* [GOAL]:
Write out the complete material exactly as it stands.
···
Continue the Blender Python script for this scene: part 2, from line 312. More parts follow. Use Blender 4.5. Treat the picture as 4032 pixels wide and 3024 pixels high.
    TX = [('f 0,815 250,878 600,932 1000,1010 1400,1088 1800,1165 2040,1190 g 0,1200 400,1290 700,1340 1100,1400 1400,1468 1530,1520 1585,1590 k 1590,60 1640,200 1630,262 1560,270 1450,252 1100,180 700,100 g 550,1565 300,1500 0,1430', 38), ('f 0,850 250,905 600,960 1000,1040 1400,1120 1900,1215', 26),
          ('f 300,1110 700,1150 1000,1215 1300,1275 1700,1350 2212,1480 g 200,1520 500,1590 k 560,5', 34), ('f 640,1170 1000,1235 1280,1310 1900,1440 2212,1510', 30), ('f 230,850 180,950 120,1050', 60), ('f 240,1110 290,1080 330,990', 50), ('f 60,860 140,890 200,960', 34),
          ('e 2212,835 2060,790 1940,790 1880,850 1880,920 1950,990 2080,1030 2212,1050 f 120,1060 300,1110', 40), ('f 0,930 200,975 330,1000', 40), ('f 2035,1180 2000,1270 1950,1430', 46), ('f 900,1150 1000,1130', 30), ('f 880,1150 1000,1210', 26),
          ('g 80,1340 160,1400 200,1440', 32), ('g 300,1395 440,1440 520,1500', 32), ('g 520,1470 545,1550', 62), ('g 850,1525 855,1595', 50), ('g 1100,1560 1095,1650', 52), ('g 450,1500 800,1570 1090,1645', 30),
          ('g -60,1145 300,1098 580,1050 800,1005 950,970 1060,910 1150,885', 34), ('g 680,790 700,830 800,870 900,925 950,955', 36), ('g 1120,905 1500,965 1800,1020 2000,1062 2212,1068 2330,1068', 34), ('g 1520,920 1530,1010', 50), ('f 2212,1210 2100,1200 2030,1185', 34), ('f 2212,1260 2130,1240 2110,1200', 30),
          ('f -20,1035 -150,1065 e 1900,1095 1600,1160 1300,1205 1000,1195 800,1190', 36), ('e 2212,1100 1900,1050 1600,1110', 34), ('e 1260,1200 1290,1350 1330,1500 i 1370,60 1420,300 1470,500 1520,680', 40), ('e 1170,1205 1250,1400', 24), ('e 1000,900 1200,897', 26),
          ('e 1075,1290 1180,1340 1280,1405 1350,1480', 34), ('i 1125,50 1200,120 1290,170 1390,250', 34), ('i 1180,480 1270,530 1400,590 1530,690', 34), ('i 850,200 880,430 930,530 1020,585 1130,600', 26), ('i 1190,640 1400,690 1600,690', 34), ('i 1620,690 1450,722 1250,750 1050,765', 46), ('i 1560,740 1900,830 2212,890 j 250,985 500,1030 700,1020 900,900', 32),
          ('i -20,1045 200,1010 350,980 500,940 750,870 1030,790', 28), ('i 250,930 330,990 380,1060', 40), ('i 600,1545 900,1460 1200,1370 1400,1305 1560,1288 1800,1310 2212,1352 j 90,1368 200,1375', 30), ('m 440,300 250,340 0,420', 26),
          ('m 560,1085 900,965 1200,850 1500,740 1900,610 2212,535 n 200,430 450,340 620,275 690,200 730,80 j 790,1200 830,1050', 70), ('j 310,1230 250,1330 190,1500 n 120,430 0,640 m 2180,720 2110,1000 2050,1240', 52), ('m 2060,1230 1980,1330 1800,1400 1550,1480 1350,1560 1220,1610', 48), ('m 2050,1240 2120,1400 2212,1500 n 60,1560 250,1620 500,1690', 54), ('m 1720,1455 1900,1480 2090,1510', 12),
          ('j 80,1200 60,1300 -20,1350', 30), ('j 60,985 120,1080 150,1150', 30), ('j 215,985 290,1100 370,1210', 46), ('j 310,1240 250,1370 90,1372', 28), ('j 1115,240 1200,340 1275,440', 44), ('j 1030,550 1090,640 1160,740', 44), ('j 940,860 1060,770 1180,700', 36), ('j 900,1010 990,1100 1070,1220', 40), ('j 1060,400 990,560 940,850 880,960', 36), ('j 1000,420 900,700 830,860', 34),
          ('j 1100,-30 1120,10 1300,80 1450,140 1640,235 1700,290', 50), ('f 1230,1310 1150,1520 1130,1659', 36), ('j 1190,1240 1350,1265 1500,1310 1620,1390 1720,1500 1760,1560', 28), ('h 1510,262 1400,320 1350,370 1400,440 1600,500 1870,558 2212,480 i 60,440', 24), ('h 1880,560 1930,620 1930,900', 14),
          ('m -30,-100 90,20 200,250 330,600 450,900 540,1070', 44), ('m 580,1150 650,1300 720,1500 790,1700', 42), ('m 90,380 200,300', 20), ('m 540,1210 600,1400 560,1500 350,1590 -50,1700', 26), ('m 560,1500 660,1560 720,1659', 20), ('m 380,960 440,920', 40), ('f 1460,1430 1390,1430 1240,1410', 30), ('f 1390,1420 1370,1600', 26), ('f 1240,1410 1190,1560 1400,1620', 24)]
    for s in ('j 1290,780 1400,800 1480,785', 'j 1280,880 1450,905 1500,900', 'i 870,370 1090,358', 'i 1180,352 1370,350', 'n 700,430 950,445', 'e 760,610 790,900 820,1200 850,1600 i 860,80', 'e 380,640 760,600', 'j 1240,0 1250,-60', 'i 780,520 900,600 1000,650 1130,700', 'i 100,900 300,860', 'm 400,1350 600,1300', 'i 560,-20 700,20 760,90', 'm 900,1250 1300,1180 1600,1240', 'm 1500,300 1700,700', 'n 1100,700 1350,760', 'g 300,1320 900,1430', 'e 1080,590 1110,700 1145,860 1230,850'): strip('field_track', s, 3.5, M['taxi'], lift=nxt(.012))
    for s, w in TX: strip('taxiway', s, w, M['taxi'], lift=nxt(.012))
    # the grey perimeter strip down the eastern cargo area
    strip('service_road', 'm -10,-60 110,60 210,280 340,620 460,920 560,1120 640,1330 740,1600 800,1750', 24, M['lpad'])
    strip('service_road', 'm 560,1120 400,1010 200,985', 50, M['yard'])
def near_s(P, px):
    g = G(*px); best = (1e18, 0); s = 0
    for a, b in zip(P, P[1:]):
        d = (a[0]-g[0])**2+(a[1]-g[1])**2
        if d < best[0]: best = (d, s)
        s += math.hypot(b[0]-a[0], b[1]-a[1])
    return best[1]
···
* [FINISHED EXERCISE]:
Continue the Blender Python script for this scene: part 2, from line 312. More parts follow. Use Blender 4.5. Treat the picture as 4032 pixels wide and 3024 pixels high.
    TX = [('f 0,815 250,878 600,932 1000,1010 1400,1088 1800,1165 2040,1190 g 0,1200 400,1290 700,1340 1100,1400 1400,1468 1530,1520 1585,1590 k 1590,60 1640,200 1630,262 1560,270 1450,252 1100,180 700,100 g 550,1565 300,1500 0,1430', 38), ('f 0,850 250,905 600,960 1000,1040 1400,1120 1900,1215', 26),
          ('f 300,1110 700,1150 1000,1215 1300,1275 1700,1350 2212,1480 g 200,1520 500,1590 k 560,5', 34), ('f 640,1170 1000,1235 1280,1310 1900,1440 2212,1510', 30), ('f 230,850 180,950 120,1050', 60), ('f 240,1110 290,1080 330,990', 50), ('f 60,860 140,890 200,960', 34),
          ('e 2212,835 2060,790 1940,790 1880,850 1880,920 1950,990 2080,1030 2212,1050 f 120,1060 300,1110', 40), ('f 0,930 200,975 330,1000', 40), ('f 2035,1180 2000,1270 1950,1430', 46), ('f 900,1150 1000,1130', 30), ('f 880,1150 1000,1210', 26),
          ('g 80,1340 160,1400 200,1440', 32), ('g 300,1395 440,1440 520,1500', 32), ('g 520,1470 545,1550', 62), ('g 850,1525 855,1595', 50), ('g 1100,1560 1095,1650', 52), ('g 450,1500 800,1570 1090,1645', 30),
          ('g -60,1145 300,1098 580,1050 800,1005 950,970 1060,910 1150,885', 34), ('g 680,790 700,830 800,870 900,925 950,955', 36), ('g 1120,905 1500,965 1800,1020 2000,1062 2212,1068 2330,1068', 34), ('g 1520,920 1530,1010', 50), ('f 2212,1210 2100,1200 2030,1185', 34), ('f 2212,1260 2130,1240 2110,1200', 30),
          ('f -20,1035 -150,1065 e 1900,1095 1600,1160 1300,1205 1000,1195 800,1190', 36), ('e 2212,1100 1900,1050 1600,1110', 34), ('e 1260,1200 1290,1350 1330,1500 i 1370,60 1420,300 1470,500 1520,680', 40), ('e 1170,1205 1250,1400', 24), ('e 1000,900 1200,897', 26),
          ('e 1075,1290 1180,1340 1280,1405 1350,1480', 34), ('i 1125,50 1200,120 1290,170 1390,250', 34), ('i 1180,480 1270,530 1400,590 1530,690', 34), ('i 850,200 880,430 930,530 1020,585 1130,600', 26), ('i 1190,640 1400,690 1600,690', 34), ('i 1620,690 1450,722 1250,750 1050,765', 46), ('i 1560,740 1900,830 2212,890 j 250,985 500,1030 700,1020 900,900', 32),
          ('i -20,1045 200,1010 350,980 500,940 750,870 1030,790', 28), ('i 250,930 330,990 380,1060', 40), ('i 600,1545 900,1460 1200,1370 1400,1305 1560,1288 1800,1310 2212,1352 j 90,1368 200,1375', 30), ('m 440,300 250,340 0,420', 26),
          ('m 560,1085 900,965 1200,850 1500,740 1900,610 2212,535 n 200,430 450,340 620,275 690,200 730,80 j 790,1200 830,1050', 70), ('j 310,1230 250,1330 190,1500 n 120,430 0,640 m 2180,720 2110,1000 2050,1240', 52), ('m 2060,1230 1980,1330 1800,1400 1550,1480 1350,1560 1220,1610', 48), ('m 2050,1240 2120,1400 2212,1500 n 60,1560 250,1620 500,1690', 54), ('m 1720,1455 1900,1480 2090,1510', 12),
          ('j 80,1200 60,1300 -20,1350', 30), ('j 60,985 120,1080 150,1150', 30), ('j 215,985 290,1100 370,1210', 46), ('j 310,1240 250,1370 90,1372', 28), ('j 1115,240 1200,340 1275,440', 44), ('j 1030,550 1090,640 1160,740', 44), ('j 940,860 1060,770 1180,700', 36), ('j 900,1010 990,1100 1070,1220', 40), ('j 1060,400 990,560 940,850 880,960', 36), ('j 1000,420 900,700 830,860', 34),
          ('j 1100,-30 1120,10 1300,80 1450,140 1640,235 1700,290', 50), ('f 1230,1310 1150,1520 1130,1659', 36), ('j 1190,1240 1350,1265 1500,1310 1620,1390 1720,1500 1760,1560', 28), ('h 1510,262 1400,320 1350,370 1400,440 1600,500 1870,558 2212,480 i 60,440', 24), ('h 1880,560 1930,620 1930,900', 14),
          ('m -30,-100 90,20 200,250 330,600 450,900 540,1070', 44), ('m 580,1150 650,1300 720,1500 790,1700', 42), ('m 90,380 200,300', 20), ('m 540,1210 600,1400 560,1500 350,1590 -50,1700', 26), ('m 560,1500 660,1560 720,1659', 20), ('m 380,960 440,920', 40), ('f 1460,1430 1390,1430 1240,1410', 30), ('f 1390,1420 1370,1600', 26), ('f 1240,1410 1190,1560 1400,1620', 24)]
    for s in ('j 1290,780 1400,800 1480,785', 'j 1280,880 1450,905 1500,900', 'i 870,370 1090,358', 'i 1180,352 1370,350', 'n 700,430 950,445', 'e 760,610 790,900 820,1200 850,1600 i 860,80', 'e 380,640 760,600', 'j 1240,0 1250,-60', 'i 780,520 900,600 1000,650 1130,700', 'i 100,900 300,860', 'm 400,1350 600,1300', 'i 560,-20 700,20 760,90', 'm 900,1250 1300,1180 1600,1240', 'm 1500,300 1700,700', 'n 1100,700 1350,760', 'g 300,1320 900,1430', 'e 1080,590 1110,700 1145,860 1230,850'): strip('field_track', s, 3.5, M['taxi'], lift=nxt(.012))
    for s, w in TX: strip('taxiway', s, w, M['taxi'], lift=nxt(.012))
    # the grey perimeter strip down the eastern cargo area
    strip('service_road', 'm -10,-60 110,60 210,280 340,620 460,920 560,1120 640,1330 740,1600 800,1750', 24, M['lpad'])
    strip('service_road', 'm 560,1120 400,1010 200,985', 50, M['yard'])
def near_s(P, px):
    g = G(*px); best = (1e18, 0); s = 0
    for a, b in zip(P, P[1:]):
        d = (a[0]-g[0])**2+(a[1]-g[1])**2
        if d < best[0]: best = (d, s)
        s += math.hypot(b[0]-a[0], b[1]-a[1])
    return best[1]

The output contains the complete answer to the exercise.